Local Election Results


The results are in. Some voters came out on a rainy Tuesday, November 7 to cast their vote on Election Day. Mayor Bill de Blasio maintains his reign as mayor of New York City and Rockaway voters came out to say they want Councilman Eric Ulrich to continue to serve the community. Here is a further breakdown of the results of all local elections.



De Blasio slid into victory with 66 percent of the vote to Nicole Malliotakis’ 28 percent. Sal Albanese took two percent of the vote while Akeem Browder, Michael Tolkin, Bo Dietl had one percent each.



Scott Stringer maintains his position as NYC Comptroller with a landslide 77 percent of the vote. Michel Faulkner had 20 percent, followed by Julia Willebrand with three percent and Alex Merced with one percent.


NYC Public Advocate

Letitia James maintains her role with 74 percent of the vote. Juan Carlos Polanco has 16 percent, Michael O’Reilly took eight percent, James Lane with two and Devin Balkind with one.


Queens Borough President

Queens loves Katz. Seventy-eight percent of the vote went to current Queens Borough President, Melinda Katz, while her challenger, William Kregler had 21 percent. Everly Brown had one percent of the vote.


City Council District 32

“I am truly grateful, humbled and honored to serve four more years as your Councilman,” Eric Ulrich said after this victory. “Thank you again from the bottom of my heart!” Ulrich had 66 percent of the vote to Mike Scala’s 34 percent.


Supreme Court – District 11

Queens had a choice of six judges and they voted democrat straight down the line out of the nine choices. The winners are David Elliot, Gregory Lasak, Michael Aloise, Jodi Orlow-Mackoff (who lives in Rockaway!), Richard Latin and Ulysses Leverett.

On the back of the ballot were three very important proposals to vote on, including the controversial proposal to host a Constitutional Convention. Here’s how New Yorkers voted:


Proposal 1 – Constitutional Convention

An overwhelming number voted against Con Con. Eighty-three percent, or more than two million people said NO, with 17 percent, or more than 500,000 saying YES.
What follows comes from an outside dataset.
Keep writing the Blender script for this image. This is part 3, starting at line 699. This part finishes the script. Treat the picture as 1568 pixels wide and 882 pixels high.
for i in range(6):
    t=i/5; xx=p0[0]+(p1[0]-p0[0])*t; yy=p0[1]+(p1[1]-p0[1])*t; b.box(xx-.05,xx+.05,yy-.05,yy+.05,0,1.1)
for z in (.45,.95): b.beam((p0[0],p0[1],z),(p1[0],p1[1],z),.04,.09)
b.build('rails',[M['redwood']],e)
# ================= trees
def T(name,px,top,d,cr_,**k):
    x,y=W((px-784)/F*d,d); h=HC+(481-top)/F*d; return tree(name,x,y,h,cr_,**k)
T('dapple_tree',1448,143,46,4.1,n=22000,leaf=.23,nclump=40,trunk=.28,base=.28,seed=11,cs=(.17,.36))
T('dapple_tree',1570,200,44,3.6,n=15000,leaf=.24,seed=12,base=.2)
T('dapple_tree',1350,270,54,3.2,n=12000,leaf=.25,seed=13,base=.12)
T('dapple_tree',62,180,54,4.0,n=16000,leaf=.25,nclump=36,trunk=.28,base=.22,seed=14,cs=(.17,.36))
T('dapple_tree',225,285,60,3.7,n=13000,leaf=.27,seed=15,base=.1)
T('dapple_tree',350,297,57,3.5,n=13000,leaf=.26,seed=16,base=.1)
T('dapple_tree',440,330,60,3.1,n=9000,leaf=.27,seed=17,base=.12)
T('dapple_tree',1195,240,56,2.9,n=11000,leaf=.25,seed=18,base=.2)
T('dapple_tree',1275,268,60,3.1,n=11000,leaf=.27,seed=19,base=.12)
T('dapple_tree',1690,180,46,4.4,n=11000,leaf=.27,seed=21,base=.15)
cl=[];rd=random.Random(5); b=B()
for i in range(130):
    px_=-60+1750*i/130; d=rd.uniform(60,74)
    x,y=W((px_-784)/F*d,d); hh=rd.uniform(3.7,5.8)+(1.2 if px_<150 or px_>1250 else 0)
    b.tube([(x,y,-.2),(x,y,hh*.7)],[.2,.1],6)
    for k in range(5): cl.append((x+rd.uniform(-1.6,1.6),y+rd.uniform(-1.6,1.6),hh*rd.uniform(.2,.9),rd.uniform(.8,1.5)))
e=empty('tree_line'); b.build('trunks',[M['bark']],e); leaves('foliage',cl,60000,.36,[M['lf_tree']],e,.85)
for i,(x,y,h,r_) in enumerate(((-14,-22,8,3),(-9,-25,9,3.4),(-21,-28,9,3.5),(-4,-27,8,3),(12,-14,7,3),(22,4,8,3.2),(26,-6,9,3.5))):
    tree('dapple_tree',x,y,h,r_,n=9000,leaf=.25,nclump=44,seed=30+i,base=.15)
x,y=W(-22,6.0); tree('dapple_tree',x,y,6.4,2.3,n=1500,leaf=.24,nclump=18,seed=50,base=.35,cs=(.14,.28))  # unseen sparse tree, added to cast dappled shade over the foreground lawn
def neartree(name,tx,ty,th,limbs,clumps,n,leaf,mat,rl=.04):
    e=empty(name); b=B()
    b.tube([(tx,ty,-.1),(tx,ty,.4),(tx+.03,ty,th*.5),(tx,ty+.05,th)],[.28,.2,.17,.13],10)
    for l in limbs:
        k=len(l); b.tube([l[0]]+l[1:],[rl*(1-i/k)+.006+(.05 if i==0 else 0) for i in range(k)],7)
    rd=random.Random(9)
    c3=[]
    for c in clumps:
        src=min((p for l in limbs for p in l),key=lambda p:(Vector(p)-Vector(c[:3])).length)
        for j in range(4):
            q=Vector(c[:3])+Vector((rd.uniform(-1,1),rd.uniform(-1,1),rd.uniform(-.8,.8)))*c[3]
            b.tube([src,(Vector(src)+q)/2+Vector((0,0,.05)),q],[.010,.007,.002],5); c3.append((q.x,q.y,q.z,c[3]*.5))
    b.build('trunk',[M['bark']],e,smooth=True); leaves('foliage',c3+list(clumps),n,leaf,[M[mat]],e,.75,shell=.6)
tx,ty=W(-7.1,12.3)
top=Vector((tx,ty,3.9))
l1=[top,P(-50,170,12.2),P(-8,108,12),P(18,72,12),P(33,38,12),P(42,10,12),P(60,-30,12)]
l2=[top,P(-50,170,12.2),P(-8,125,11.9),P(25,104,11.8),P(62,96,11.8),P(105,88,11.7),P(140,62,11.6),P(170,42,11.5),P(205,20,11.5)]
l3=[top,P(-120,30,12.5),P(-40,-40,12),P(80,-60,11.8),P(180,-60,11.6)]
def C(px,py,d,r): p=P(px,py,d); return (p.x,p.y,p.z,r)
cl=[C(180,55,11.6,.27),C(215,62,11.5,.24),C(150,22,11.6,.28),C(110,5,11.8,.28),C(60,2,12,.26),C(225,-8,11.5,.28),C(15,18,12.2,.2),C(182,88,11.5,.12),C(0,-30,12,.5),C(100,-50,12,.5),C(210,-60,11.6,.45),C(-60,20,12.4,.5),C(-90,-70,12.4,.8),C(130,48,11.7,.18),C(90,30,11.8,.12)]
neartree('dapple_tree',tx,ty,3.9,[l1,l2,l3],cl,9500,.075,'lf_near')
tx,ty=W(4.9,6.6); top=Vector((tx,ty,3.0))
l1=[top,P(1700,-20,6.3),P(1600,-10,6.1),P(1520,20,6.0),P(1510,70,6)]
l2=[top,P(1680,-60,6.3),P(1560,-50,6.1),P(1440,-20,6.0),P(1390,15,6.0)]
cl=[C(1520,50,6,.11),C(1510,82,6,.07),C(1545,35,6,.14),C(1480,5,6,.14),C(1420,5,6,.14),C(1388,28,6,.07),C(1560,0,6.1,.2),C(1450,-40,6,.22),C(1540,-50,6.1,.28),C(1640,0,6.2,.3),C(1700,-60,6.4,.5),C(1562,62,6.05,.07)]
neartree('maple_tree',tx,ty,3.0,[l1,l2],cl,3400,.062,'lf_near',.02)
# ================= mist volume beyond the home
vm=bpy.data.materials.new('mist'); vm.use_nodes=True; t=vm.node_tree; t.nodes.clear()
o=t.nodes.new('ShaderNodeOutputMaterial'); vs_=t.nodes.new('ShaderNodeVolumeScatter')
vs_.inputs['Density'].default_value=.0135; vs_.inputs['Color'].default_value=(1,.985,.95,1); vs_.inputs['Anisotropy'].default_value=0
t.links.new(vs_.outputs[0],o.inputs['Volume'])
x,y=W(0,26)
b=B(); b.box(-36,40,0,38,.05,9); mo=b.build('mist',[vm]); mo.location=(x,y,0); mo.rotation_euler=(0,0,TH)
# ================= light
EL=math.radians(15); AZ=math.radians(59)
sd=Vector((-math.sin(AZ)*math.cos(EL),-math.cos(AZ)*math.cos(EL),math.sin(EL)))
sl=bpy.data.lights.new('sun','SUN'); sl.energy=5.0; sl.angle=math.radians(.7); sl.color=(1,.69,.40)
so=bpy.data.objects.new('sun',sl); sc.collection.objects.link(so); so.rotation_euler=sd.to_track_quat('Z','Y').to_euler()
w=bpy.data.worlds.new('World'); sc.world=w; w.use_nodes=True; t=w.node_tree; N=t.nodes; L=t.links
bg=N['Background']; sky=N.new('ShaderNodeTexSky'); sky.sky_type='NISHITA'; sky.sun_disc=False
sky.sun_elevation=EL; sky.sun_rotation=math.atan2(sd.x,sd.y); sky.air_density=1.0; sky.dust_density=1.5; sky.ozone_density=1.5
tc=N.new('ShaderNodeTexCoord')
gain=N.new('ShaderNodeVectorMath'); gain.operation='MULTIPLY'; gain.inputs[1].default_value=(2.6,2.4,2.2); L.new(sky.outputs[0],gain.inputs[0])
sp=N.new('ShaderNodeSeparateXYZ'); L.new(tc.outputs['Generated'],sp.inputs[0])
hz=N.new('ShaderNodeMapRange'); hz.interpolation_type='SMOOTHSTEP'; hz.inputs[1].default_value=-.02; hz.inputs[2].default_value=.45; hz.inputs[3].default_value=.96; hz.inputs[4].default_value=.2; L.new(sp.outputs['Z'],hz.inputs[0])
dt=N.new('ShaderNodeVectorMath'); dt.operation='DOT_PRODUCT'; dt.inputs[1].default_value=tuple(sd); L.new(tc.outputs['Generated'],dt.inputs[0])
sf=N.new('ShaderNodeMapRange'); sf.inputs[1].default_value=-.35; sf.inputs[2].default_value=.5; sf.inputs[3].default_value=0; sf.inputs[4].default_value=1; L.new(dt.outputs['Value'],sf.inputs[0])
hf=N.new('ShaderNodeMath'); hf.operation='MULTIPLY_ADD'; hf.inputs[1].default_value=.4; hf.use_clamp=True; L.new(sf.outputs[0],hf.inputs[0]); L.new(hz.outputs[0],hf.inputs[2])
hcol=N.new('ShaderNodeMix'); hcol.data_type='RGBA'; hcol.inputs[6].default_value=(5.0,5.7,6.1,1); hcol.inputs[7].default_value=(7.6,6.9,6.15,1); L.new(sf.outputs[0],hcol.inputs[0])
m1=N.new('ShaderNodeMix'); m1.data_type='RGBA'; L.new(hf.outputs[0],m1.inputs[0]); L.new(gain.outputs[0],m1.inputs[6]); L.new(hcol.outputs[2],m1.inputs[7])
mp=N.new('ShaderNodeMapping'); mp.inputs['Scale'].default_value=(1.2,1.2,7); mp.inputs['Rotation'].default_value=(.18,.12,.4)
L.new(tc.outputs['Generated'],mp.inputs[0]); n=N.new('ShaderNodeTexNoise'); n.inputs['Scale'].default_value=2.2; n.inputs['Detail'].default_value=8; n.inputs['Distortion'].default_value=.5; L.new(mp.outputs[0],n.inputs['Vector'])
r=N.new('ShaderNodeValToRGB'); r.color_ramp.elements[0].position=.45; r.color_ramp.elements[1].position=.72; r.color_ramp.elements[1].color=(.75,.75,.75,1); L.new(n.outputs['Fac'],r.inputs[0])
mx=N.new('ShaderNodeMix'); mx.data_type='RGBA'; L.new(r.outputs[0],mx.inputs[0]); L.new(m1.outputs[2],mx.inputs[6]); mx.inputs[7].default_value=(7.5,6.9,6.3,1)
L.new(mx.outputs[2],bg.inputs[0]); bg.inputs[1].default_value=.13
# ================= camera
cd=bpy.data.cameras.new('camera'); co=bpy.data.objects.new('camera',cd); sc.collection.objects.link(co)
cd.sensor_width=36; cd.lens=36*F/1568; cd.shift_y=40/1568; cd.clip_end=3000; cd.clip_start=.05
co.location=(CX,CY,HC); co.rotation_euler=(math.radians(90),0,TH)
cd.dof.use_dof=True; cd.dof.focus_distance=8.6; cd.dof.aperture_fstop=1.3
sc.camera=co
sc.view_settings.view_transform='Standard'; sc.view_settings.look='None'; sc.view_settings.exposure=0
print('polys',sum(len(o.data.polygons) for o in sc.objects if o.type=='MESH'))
Proposal 2 – Cut Public Pensions for Felons

New Yorkers gave the okay on this one, with 73 percent voting YES and 27 voting NO.


Proposal 3 – Modify Forest Preserve Lands

New York was split on this one, but the majority, 52 percent, voted YES to modifying forest preserve land, while 48 percent said NO. There was only about a 100,000 difference in votes.

The above results were reported in the New York Daily News. These reflect the latest results as of press time, when 99 percent of the votes were in.